(To do) Write out each line of the material again, word for word.

(Data shown)

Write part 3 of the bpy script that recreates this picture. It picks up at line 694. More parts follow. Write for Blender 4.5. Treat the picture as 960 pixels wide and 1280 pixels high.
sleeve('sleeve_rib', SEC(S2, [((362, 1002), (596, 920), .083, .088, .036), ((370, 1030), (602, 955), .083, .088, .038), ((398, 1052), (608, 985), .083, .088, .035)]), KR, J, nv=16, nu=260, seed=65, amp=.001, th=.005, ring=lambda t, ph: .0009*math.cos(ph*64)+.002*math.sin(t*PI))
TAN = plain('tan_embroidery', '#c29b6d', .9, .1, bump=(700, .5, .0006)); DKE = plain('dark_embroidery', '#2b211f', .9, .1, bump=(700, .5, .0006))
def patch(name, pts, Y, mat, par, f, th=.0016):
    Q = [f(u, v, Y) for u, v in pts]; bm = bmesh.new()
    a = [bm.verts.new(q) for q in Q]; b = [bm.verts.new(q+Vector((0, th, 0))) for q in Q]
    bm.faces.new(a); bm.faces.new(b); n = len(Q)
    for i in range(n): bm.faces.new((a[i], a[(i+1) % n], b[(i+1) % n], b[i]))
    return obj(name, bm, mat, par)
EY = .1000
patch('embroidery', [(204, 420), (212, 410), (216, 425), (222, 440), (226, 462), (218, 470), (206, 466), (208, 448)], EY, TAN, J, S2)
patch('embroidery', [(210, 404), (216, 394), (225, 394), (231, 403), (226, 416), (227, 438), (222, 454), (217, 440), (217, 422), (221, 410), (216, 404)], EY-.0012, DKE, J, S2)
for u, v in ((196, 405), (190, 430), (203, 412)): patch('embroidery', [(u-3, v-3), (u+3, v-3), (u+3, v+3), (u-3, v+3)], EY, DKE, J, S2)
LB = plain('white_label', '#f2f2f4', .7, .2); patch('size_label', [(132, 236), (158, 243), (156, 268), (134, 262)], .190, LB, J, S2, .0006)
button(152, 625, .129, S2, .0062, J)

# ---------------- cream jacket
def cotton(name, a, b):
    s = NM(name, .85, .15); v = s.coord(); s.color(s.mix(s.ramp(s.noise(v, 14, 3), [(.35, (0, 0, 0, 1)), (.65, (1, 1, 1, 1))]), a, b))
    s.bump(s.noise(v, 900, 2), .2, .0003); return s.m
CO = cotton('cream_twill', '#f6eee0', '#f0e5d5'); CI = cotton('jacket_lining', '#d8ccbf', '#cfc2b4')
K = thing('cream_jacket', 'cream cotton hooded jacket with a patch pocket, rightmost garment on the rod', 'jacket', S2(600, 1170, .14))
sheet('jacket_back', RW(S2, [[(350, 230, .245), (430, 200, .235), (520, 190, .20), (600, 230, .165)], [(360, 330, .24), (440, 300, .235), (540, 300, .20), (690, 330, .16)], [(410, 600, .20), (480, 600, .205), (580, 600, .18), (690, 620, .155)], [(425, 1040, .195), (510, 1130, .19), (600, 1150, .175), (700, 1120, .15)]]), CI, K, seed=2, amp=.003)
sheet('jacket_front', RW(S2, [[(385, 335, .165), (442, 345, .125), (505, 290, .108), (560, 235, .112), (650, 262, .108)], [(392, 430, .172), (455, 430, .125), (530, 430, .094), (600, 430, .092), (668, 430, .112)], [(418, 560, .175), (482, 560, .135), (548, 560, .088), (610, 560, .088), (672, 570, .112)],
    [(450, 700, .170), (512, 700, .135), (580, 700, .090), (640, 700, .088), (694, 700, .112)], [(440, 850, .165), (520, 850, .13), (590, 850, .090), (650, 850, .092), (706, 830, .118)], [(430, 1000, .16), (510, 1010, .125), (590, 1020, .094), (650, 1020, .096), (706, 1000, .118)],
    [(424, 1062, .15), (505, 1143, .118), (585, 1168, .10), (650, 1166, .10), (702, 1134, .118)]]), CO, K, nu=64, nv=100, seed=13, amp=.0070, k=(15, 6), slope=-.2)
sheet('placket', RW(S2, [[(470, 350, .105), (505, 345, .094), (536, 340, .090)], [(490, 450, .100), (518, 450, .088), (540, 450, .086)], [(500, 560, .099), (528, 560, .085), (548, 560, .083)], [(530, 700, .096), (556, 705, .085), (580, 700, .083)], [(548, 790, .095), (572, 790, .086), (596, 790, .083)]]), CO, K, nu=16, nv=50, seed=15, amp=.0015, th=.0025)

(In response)
Write part 3 of the bpy script that recreates this picture. It picks up at line 694. More parts follow. Write for Blender 4.5. Treat the picture as 960 pixels wide and 1280 pixels high.
sleeve('sleeve_rib', SEC(S2, [((362, 1002), (596, 920), .083, .088, .036), ((370, 1030), (602, 955), .083, .088, .038), ((398, 1052), (608, 985), .083, .088, .035)]), KR, J, nv=16, nu=260, seed=65, amp=.001, th=.005, ring=lambda t, ph: .0009*math.cos(ph*64)+.002*math.sin(t*PI))
TAN = plain('tan_embroidery', '#c29b6d', .9, .1, bump=(700, .5, .0006)); DKE = plain('dark_embroidery', '#2b211f', .9, .1, bump=(700, .5, .0006))
def patch(name, pts, Y, mat, par, f, th=.0016):
    Q = [f(u, v, Y) for u, v in pts]; bm = bmesh.new()
    a = [bm.verts.new(q) for q in Q]; b = [bm.verts.new(q+Vector((0, th, 0))) for q in Q]
    bm.faces.new(a); bm.faces.new(b); n = len(Q)
    for i in range(n): bm.faces.new((a[i], a[(i+1) % n], b[(i+1) % n], b[i]))
    return obj(name, bm, mat, par)
EY = .1000
patch('embroidery', [(204, 420), (212, 410), (216, 425), (222, 440), (226, 462), (218, 470), (206, 466), (208, 448)], EY, TAN, J, S2)
patch('embroidery', [(210, 404), (216, 394), (225, 394), (231, 403), (226, 416), (227, 438), (222, 454), (217, 440), (217, 422), (221, 410), (216, 404)], EY-.0012, DKE, J, S2)
for u, v in ((196, 405), (190, 430), (203, 412)): patch('embroidery', [(u-3, v-3), (u+3, v-3), (u+3, v+3), (u-3, v+3)], EY, DKE, J, S2)
LB = plain('white_label', '#f2f2f4', .7, .2); patch('size_label', [(132, 236), (158, 243), (156, 268), (134, 262)], .190, LB, J, S2, .0006)
button(152, 625, .129, S2, .0062, J)

# ---------------- cream jacket
def cotton(name, a, b):
    s = NM(name, .85, .15); v = s.coord(); s.color(s.mix(s.ramp(s.noise(v, 14, 3), [(.35, (0, 0, 0, 1)), (.65, (1, 1, 1, 1))]), a, b))
    s.bump(s.noise(v, 900, 2), .2, .0003); return s.m
CO = cotton('cream_twill', '#f6eee0', '#f0e5d5'); CI = cotton('jacket_lining', '#d8ccbf', '#cfc2b4')
K = thing('cream_jacket', 'cream cotton hooded jacket with a patch pocket, rightmost garment on the rod', 'jacket', S2(600, 1170, .14))
sheet('jacket_back', RW(S2, [[(350, 230, .245), (430, 200, .235), (520, 190, .20), (600, 230, .165)], [(360, 330, .24), (440, 300, .235), (540, 300, .20), (690, 330, .16)], [(410, 600, .20), (480, 600, .205), (580, 600, .18), (690, 620, .155)], [(425, 1040, .195), (510, 1130, .19), (600, 1150, .175), (700, 1120, .15)]]), CI, K, seed=2, amp=.003)
sheet('jacket_front', RW(S2, [[(385, 335, .165), (442, 345, .125), (505, 290, .108), (560, 235, .112), (650, 262, .108)], [(392, 430, .172), (455, 430, .125), (530, 430, .094), (600, 430, .092), (668, 430, .112)], [(418, 560, .175), (482, 560, .135), (548, 560, .088), (610, 560, .088), (672, 570, .112)],
    [(450, 700, .170), (512, 700, .135), (580, 700, .090), (640, 700, .088), (694, 700, .112)], [(440, 850, .165), (520, 850, .13), (590, 850, .090), (650, 850, .092), (706, 830, .118)], [(430, 1000, .16), (510, 1010, .125), (590, 1020, .094), (650, 1020, .096), (706, 1000, .118)],
    [(424, 1062, .15), (505, 1143, .118), (585, 1168, .10), (650, 1166, .10), (702, 1134, .118)]]), CO, K, nu=64, nv=100, seed=13, amp=.0070, k=(15, 6), slope=-.2)
sheet('placket', RW(S2, [[(470, 350, .105), (505, 345, .094), (536, 340, .090)], [(490, 450, .100), (518, 450, .088), (540, 450, .086)], [(500, 560, .099), (528, 560, .085), (548, 560, .083)], [(530, 700, .096), (556, 705, .085), (580, 700, .083)], [(548, 790, .095), (572, 790, .086), (596, 790, .083)]]), CO, K, nu=16, nv=50, seed=15, amp=.0015, th=.0025)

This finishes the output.